Les partisans d’une réforme électorale prônent une représentation exclusivement basée sur des circonscriptions géographiques. Ce système, affirment-ils, permettrait une meilleure responsabilisation des députés vis-à-vis de leurs électeurs. Cette réforme renforcerait également l’ancrage local des députés et encouragerait une meilleure prise en compte des particularités régionales dans les politiques nationales.
Les élections législatives anticipées de novembre 2024 pourraient bien marquer un tournant pour l’Assemblée nationale sénégalaise. La dissolution récente de l’Assemblée reflète un contexte politique tendu, où les attentes citoyennes s’amplifient face aux défis socioéconomiques du pays. Les électeurs espèrent voir émerger une assemblée plus représentative, capable d’adresser les problématiques réelles du pays et d’exercer un contrôle efficace sur le gouvernement.
À travers ce scrutin, les citoyens attendent des députés qu’ils réaffirment leur indépendance et leur engagement envers le bien public. Les perspectives de changement résident dans un renouvellement de la classe politique, incluant des profils plus qualifiés, capables de défendre l’intérêt national en toute indépendance, tout en étant mieux formés et dotés des ressources nécessaires pour accomplir leurs tâches.
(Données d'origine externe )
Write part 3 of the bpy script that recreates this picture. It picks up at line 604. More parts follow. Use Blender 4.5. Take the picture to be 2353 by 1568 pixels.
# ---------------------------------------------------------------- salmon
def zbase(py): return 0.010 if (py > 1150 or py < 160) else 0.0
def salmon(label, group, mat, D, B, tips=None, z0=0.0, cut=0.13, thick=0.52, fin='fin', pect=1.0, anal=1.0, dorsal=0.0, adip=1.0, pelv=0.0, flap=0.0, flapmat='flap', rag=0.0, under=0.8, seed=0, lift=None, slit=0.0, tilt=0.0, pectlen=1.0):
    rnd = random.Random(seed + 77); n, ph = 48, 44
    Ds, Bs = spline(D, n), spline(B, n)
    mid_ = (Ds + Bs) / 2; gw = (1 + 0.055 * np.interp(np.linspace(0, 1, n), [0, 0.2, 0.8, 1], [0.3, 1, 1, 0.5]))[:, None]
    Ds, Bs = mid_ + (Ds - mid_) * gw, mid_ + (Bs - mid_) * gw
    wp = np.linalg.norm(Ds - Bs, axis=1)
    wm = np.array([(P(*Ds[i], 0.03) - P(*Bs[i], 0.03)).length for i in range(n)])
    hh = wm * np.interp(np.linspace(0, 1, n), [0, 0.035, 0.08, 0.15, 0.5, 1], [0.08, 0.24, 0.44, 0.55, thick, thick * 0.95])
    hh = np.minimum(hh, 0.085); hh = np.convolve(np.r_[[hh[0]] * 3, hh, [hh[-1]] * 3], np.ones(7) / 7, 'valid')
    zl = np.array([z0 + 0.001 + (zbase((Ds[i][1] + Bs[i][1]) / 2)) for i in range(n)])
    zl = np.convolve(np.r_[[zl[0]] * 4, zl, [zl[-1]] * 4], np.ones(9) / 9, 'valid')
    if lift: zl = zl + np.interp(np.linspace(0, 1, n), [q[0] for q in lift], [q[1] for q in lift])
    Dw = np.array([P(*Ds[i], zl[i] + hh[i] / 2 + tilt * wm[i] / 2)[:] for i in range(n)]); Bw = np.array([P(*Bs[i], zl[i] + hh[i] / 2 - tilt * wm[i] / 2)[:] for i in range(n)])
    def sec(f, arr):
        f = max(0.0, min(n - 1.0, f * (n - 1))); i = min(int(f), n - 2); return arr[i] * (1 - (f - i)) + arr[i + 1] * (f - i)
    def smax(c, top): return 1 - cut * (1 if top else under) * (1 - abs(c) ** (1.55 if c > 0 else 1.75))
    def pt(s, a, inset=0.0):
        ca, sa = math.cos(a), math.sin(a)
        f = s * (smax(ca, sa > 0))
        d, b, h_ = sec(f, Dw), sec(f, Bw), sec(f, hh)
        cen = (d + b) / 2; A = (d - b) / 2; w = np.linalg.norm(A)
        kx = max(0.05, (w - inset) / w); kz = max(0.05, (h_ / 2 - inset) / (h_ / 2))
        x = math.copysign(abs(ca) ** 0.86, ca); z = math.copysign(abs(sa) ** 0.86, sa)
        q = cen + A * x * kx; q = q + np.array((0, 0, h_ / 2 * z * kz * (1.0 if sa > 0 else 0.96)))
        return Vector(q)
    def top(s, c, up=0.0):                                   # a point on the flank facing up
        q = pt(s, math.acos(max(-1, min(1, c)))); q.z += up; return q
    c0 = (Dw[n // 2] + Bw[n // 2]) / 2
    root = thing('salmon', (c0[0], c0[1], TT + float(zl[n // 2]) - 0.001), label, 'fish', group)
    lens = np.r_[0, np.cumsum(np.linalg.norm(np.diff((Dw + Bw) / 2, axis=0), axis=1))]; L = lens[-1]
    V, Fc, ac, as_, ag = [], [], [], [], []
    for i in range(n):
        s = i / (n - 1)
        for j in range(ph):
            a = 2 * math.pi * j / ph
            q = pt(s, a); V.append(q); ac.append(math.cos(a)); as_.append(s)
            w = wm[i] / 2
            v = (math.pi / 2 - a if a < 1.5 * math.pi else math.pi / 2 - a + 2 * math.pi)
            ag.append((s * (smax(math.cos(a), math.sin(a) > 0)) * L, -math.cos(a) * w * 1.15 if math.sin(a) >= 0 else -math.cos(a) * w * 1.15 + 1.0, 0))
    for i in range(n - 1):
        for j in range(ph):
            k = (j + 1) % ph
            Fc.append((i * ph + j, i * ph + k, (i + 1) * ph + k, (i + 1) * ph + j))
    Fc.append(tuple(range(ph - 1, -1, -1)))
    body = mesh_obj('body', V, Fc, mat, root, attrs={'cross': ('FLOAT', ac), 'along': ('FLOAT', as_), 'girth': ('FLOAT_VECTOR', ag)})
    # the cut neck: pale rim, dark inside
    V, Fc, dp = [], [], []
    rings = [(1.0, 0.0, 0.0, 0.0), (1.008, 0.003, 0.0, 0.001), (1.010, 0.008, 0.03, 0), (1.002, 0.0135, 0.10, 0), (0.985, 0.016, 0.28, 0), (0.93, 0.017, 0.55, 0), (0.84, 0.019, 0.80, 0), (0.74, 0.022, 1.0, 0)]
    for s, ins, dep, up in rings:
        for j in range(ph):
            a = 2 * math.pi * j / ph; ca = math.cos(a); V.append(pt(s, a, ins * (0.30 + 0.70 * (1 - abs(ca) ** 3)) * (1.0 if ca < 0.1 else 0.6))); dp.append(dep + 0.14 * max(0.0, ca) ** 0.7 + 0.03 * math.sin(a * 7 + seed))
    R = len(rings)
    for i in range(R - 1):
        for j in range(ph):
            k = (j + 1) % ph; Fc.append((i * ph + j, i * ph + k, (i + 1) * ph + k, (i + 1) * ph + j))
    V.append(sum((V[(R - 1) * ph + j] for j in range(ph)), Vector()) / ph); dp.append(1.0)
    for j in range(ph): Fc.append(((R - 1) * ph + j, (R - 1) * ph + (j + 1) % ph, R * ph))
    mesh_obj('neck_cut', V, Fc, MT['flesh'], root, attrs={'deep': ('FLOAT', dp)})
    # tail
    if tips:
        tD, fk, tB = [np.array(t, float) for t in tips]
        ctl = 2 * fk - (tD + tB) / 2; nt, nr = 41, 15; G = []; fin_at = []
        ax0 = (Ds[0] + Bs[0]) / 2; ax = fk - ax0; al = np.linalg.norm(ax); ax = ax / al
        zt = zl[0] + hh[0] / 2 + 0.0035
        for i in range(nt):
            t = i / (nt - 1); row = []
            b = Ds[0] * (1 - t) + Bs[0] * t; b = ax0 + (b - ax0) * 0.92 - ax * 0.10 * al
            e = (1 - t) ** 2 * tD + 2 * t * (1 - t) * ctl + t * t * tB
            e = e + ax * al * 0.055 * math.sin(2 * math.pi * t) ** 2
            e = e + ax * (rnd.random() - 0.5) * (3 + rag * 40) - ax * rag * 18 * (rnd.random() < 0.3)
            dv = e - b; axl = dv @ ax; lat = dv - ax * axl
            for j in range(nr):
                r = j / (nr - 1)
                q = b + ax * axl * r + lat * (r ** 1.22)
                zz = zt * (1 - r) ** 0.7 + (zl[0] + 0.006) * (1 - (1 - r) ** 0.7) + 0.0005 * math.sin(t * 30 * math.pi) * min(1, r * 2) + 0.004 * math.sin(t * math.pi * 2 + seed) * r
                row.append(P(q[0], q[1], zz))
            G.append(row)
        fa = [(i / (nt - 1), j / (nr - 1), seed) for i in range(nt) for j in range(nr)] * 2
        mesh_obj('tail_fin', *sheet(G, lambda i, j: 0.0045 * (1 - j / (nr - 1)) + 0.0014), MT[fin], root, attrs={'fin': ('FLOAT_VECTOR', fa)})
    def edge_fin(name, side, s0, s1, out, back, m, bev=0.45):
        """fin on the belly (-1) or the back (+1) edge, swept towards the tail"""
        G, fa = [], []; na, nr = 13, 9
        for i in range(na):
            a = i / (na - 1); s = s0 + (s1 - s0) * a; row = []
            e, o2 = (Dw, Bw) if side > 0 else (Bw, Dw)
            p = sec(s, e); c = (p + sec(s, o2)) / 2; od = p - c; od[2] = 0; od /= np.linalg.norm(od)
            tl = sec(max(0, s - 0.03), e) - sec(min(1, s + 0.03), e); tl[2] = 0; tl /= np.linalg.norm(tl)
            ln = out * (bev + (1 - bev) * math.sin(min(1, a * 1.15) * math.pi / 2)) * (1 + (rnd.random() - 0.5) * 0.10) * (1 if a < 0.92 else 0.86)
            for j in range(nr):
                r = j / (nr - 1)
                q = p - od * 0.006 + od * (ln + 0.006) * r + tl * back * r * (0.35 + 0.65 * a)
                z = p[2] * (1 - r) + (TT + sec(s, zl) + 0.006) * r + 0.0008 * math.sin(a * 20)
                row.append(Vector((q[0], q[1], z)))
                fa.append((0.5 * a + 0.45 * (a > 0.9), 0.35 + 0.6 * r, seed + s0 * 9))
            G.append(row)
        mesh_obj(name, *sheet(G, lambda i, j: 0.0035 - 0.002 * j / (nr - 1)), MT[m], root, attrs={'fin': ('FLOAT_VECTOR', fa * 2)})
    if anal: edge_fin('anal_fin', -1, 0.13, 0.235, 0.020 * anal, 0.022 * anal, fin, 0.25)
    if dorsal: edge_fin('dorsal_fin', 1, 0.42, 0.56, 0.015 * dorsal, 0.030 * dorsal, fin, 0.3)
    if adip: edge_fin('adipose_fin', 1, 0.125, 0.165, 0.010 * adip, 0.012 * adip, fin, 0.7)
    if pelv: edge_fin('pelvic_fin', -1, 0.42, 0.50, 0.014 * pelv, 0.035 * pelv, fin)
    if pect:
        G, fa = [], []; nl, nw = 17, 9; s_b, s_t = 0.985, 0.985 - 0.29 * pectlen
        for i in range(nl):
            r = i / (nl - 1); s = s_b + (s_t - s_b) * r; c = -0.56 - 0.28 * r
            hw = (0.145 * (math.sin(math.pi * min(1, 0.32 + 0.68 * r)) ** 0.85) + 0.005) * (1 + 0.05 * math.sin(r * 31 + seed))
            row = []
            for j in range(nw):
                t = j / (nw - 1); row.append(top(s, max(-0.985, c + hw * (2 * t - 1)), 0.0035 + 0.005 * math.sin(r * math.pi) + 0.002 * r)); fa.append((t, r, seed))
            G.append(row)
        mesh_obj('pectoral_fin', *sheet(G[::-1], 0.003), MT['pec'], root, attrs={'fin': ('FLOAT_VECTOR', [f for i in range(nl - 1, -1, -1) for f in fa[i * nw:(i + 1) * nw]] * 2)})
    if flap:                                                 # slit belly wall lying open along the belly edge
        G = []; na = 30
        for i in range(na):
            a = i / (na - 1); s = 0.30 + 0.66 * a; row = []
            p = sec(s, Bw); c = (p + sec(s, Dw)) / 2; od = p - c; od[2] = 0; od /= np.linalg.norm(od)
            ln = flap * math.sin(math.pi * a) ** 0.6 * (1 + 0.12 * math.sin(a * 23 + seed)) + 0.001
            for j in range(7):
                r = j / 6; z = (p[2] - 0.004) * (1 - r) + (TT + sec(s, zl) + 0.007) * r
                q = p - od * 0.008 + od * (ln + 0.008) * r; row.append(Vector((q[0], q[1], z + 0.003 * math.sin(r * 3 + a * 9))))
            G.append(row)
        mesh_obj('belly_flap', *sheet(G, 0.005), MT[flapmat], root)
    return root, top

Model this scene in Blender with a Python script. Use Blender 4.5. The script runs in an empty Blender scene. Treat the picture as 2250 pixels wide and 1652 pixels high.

Les députés sénégalais, en tant que représentants du peuple, ont le devoir de transcender les clivages partisans pour agir dans l’intérêt de tous les Sénégalais. Les réformes envisagées, qu’elles concernent la formation, l’assistance technique ou la répartition électorale, ne sauraient cependant suffire à pallier l’ensemble des défaillances observées. C’est avant tout un changement de mentalité et un engagement renouvelé pour le bien commun qui s’imposent.
À la veille des élections législatives, le rôle des députés sénégalais est remis en question, et avec lui, l’efficacité de toute l’Assemblée nationale. Alors que le Sénégal se prépare à élire ses nouveaux représentants, les citoyens espèrent que ces élus sauront faire preuve d’intégrité, de compétence et de patriotisme pour incarner véritablement les aspirations d’une nation en quête de renouveau démocratique.